Scan the data that follows and count the lines with the string "from"; answer with the count alone.

* _Dataset extract_:
· · · ·

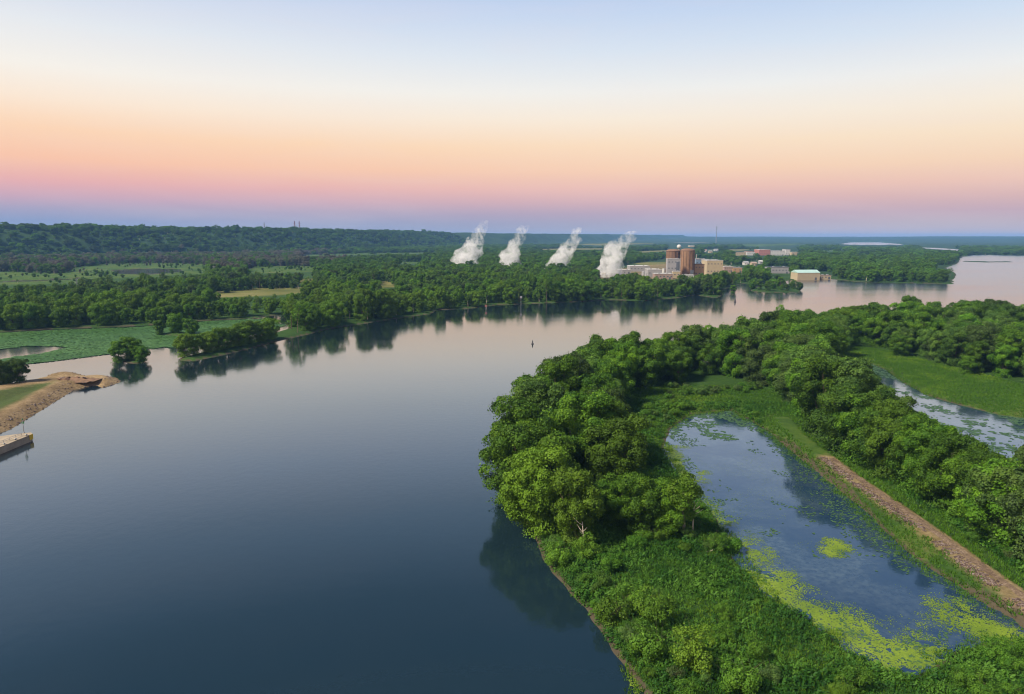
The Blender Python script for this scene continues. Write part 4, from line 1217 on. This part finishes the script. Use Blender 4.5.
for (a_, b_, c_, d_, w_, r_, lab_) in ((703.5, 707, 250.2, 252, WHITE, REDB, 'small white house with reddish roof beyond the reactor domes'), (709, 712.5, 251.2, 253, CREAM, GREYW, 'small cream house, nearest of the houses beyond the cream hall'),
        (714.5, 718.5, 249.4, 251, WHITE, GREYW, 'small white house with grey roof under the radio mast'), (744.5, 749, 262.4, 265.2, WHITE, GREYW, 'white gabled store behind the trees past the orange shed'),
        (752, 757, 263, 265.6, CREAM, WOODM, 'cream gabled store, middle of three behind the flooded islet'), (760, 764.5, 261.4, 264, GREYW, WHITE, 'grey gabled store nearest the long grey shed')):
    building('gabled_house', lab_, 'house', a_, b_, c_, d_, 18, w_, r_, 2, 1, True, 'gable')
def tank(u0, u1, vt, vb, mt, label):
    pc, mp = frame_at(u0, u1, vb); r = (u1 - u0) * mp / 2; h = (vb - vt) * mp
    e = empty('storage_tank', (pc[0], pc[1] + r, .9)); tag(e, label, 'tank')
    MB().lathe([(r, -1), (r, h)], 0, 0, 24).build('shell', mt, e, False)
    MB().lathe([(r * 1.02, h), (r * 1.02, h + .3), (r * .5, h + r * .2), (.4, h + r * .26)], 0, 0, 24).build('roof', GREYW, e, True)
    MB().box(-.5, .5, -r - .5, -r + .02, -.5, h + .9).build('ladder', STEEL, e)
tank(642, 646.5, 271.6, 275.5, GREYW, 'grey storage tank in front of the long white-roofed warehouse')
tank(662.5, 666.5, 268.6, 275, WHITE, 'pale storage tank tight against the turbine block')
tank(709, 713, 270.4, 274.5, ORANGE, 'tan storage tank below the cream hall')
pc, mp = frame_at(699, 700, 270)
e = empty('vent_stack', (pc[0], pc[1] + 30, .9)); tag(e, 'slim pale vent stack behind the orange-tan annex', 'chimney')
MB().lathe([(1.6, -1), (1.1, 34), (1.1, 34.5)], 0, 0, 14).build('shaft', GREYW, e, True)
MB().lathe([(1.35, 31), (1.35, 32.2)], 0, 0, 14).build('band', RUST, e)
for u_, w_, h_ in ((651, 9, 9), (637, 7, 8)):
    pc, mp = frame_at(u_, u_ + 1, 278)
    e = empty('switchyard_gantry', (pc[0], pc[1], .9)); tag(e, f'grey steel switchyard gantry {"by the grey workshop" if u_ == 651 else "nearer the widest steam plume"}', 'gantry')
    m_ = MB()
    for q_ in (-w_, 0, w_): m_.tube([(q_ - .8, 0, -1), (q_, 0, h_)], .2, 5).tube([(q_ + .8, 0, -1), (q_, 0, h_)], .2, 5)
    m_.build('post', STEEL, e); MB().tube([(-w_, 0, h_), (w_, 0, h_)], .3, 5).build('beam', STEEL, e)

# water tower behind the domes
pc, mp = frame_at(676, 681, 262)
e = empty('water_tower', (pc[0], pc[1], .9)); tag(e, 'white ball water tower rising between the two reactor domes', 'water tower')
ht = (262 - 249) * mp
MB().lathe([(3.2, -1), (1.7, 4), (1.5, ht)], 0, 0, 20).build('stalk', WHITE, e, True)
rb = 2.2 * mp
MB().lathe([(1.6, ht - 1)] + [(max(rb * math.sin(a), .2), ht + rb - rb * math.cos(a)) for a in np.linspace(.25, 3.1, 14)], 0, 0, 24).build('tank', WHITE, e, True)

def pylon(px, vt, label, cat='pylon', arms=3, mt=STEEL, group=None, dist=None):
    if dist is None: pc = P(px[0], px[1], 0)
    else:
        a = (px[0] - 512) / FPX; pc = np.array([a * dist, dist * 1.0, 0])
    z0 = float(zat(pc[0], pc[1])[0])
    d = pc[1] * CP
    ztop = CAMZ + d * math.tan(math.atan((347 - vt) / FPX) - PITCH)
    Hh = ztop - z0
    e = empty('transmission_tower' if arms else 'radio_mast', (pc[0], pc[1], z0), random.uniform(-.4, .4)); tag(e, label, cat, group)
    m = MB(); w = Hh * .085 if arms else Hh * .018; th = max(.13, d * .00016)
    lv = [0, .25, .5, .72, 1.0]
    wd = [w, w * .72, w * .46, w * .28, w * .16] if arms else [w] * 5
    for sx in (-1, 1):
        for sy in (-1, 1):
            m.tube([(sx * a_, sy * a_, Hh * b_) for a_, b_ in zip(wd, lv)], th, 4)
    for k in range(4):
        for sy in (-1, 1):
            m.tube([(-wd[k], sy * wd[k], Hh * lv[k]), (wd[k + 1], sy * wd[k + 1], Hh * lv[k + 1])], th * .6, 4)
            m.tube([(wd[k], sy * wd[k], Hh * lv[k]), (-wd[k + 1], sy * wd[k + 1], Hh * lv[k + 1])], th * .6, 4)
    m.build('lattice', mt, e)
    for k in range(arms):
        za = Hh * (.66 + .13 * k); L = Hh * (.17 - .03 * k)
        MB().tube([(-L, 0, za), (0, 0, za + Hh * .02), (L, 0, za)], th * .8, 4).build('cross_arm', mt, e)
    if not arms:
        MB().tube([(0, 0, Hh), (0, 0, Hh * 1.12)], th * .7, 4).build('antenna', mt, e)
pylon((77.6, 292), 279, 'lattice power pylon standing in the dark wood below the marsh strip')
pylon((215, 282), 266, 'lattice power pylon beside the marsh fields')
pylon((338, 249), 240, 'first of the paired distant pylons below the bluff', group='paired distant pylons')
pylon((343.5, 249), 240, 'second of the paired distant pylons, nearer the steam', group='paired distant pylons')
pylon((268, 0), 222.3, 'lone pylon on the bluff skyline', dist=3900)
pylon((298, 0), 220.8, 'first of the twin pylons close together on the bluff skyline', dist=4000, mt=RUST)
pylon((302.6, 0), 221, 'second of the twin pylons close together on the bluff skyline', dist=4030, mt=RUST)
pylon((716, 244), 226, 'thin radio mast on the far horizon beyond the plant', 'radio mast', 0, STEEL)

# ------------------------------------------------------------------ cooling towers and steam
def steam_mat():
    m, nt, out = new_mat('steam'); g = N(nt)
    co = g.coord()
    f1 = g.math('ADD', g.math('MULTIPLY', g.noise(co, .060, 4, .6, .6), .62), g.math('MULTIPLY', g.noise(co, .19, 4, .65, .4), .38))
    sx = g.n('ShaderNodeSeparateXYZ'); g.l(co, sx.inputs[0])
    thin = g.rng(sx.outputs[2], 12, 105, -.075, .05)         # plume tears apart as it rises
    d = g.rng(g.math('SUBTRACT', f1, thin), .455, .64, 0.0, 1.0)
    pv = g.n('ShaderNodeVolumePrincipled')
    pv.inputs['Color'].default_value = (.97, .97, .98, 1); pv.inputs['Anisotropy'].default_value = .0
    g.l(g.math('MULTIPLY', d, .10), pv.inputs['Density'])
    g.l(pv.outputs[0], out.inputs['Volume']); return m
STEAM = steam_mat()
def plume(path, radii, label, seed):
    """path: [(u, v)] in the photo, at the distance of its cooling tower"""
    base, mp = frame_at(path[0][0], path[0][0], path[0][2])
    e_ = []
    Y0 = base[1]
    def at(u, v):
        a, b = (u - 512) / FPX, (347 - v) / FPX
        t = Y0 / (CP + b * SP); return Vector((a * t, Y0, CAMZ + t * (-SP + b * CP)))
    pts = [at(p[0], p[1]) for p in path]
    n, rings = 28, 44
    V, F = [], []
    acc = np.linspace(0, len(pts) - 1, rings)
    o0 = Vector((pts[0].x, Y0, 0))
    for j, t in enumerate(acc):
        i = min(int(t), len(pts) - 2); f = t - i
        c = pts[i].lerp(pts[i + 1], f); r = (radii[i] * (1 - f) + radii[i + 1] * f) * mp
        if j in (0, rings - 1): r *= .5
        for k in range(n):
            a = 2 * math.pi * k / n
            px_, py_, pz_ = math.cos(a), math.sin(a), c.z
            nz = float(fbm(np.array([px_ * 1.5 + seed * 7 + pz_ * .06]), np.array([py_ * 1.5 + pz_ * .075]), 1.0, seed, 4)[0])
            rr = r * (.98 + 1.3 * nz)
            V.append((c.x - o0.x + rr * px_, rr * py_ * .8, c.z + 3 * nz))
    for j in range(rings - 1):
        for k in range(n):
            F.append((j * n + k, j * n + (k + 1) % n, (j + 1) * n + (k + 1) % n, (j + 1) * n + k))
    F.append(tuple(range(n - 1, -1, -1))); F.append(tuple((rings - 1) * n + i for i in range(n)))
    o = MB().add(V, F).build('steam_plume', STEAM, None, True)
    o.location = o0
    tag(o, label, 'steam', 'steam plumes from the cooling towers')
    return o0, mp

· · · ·

* _Result below_: 2